Cosa ti è rimasto dell’impresa sullo spigolo nord del K2?
Andare in un luogo solo per raggiungere la cima è riduttivo. Non amo definire la spedizione dell’83 come impresa o conquista, ho cercato di evitare il superomismo nell’alpinismo, conta solo chi ha la volontà di fare certe cose. Io e Sergio Martini abbiamo raggiunto, in cordata, 11 cime degli 8000. Passare un bivacco a 8500 metri senza sacco a pelo o tenda è un’incognita che puoi affrontare solo grazie alla forza di volontà e alla voglia di vivere.
Come è cambiato l’alpinismo negli ultimi decenni?
A me piace una forma di alpinismo più istintiva, non iperorganizzata o nazionalistica, dove ci sia veramente l’emozione della scoperta. Odio i sentieri troppo segnati, non dovrei dirlo, ma con essi c’è stata una banalizzazione dell’esperienza. La spedizione del 1954 era di stampo scientifico-militare. Stimo i partecipanti, i quali si sono anche arricchiti, ma a Mahdi (uno dei portatori hunza delle bombole d’ossigeno, n.d.r.) è stata data solo una medaglia d’argento e un diploma del Presidente della Repubblica. Per la rievocazione del 2004 sono stati spesi 2,4 milioni di euro, ma non si sono trovati i soldi per risarcire le famiglie dei 4 portatori annegati, che erano senza assicurazione. E’ una forma di alpinismo coloniale, inaccettabile. Nella presentazione della rievocazione inoltre sono stati usati termini come “amor di patria” e “spirito di corpo”, di sapore vagamente fascista più che alpinistico.
Di cosa ti occupi di questi tempi?
Faccio delle lezioni per le scuole materne e per le prime classi delle elementari. I bambini oggi sono lontani dalla natura, alcuni trascorrono i fine settimana nei centri commerciali.

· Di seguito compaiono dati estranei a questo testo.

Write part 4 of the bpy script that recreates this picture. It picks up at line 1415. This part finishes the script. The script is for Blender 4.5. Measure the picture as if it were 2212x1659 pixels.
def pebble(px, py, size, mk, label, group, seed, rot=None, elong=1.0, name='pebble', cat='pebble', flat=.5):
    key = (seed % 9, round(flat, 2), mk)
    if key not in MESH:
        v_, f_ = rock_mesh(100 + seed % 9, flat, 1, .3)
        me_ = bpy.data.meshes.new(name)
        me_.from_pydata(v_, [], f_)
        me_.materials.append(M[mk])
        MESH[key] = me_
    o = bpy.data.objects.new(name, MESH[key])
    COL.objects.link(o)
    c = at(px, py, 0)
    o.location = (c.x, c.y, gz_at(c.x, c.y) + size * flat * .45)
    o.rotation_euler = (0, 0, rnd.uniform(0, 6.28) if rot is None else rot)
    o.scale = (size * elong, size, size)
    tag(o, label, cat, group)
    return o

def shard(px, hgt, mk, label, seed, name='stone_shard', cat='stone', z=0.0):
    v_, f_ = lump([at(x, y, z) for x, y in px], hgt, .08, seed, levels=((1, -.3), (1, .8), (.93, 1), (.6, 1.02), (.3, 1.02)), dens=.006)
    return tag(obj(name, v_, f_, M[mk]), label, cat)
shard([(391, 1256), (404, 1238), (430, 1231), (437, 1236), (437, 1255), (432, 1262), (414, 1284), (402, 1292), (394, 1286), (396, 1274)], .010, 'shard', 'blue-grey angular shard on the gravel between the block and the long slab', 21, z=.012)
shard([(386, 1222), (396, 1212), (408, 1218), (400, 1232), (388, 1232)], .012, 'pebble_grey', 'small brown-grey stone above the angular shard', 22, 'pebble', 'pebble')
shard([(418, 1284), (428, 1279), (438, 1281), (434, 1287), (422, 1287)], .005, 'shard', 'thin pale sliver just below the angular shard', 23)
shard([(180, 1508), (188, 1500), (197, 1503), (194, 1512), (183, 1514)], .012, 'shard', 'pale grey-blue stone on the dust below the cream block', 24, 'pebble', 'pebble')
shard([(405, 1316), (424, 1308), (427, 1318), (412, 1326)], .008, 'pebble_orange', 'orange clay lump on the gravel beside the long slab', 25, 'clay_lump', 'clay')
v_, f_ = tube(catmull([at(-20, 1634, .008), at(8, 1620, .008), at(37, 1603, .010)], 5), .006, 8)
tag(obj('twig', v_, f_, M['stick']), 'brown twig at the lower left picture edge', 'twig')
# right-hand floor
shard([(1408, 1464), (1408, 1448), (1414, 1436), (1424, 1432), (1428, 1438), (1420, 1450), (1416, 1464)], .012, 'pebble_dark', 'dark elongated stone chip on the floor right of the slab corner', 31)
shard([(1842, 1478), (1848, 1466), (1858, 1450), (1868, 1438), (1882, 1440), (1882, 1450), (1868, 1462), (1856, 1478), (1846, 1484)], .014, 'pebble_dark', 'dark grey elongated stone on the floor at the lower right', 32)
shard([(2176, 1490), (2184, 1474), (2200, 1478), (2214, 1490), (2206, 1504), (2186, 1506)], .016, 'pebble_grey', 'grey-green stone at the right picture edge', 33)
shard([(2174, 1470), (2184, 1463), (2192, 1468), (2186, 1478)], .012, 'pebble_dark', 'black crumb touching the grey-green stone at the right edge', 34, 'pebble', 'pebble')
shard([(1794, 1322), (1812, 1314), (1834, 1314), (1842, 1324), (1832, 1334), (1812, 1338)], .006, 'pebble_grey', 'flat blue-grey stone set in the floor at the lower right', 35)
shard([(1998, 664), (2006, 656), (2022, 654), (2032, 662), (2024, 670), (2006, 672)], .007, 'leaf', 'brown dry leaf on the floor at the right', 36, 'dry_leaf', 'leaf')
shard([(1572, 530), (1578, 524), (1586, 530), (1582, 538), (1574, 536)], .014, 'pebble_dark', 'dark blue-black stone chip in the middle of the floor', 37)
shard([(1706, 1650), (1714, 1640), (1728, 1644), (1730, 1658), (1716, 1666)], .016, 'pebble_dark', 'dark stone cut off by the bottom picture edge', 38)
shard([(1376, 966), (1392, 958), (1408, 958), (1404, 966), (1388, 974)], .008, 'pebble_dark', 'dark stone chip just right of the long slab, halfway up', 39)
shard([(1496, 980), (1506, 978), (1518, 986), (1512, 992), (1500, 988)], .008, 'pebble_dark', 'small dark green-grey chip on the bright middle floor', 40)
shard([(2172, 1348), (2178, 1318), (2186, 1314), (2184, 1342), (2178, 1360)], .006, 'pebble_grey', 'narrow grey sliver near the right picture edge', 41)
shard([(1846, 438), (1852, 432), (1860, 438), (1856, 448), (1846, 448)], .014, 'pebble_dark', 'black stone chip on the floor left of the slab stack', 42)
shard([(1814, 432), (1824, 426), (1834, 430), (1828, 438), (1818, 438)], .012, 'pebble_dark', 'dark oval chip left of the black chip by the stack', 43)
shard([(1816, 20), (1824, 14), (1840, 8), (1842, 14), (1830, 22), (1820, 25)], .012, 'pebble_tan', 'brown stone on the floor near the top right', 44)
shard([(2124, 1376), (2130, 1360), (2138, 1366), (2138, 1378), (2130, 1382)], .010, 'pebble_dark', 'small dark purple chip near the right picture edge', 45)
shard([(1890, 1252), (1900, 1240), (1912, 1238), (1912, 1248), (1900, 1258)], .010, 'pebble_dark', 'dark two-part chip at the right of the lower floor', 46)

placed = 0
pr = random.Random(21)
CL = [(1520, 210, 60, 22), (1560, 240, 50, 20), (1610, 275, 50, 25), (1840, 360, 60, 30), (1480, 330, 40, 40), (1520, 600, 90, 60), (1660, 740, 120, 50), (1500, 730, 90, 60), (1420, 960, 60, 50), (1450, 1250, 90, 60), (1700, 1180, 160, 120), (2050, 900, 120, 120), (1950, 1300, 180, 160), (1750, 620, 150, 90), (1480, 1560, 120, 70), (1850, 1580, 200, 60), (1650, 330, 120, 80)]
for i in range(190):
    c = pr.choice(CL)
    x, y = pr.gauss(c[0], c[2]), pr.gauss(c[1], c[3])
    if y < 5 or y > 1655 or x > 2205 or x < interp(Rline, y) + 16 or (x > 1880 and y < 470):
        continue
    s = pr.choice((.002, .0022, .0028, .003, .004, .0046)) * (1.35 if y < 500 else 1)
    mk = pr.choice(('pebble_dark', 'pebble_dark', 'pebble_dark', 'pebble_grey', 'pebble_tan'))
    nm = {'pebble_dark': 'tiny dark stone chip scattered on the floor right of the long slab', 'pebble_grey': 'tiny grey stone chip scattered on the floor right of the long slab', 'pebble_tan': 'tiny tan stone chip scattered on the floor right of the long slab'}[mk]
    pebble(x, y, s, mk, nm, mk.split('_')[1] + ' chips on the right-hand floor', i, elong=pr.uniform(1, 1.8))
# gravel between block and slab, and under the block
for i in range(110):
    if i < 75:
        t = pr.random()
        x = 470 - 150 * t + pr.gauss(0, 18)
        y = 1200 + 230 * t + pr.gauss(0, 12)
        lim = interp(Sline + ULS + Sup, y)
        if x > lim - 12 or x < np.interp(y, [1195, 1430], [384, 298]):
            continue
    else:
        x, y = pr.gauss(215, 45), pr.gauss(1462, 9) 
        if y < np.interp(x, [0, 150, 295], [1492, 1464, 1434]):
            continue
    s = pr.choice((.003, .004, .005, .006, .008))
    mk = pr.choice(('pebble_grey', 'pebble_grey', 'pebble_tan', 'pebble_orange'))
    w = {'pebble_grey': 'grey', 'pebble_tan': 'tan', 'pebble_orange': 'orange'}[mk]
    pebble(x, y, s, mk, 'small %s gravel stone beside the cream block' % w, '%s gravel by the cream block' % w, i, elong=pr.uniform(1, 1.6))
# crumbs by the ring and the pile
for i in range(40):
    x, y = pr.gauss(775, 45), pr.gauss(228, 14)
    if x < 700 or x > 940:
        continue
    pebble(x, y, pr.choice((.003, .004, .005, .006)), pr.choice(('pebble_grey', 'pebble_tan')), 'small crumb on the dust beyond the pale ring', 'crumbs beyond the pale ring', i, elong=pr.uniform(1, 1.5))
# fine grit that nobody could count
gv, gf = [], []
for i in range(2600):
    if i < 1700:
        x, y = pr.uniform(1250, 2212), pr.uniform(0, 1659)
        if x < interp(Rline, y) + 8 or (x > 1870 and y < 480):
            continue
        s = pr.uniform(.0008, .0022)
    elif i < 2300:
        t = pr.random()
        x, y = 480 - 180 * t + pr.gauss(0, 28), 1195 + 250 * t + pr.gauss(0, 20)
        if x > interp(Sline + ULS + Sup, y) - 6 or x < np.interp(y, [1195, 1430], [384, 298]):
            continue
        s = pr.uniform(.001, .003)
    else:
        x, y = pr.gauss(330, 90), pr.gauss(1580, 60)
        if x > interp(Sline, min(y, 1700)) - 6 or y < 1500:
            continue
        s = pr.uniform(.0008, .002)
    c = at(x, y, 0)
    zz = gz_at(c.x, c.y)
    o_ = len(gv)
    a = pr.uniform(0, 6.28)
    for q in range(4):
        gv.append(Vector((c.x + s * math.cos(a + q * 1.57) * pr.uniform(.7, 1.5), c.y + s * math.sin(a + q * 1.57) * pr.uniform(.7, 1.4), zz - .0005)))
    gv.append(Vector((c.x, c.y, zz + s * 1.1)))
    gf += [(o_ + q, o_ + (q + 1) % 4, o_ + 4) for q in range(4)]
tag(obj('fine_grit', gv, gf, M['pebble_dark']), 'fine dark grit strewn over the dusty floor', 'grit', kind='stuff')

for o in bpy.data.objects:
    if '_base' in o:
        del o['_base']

Poi faccio conferenze e mostre fotografiche (il libro fotografico Al di là delle nuvole sarà una mostra che aprirà a Desenzano dal 25 Giugno, presso la Galleria Civica del porticciolo) . Ho inoltre collaborato alla realizzazione di due scuole in Nepal la Rarahil Memorial School e una scuola professionale a essa collegata, vedere anche il sito www.senzafrontiere.com.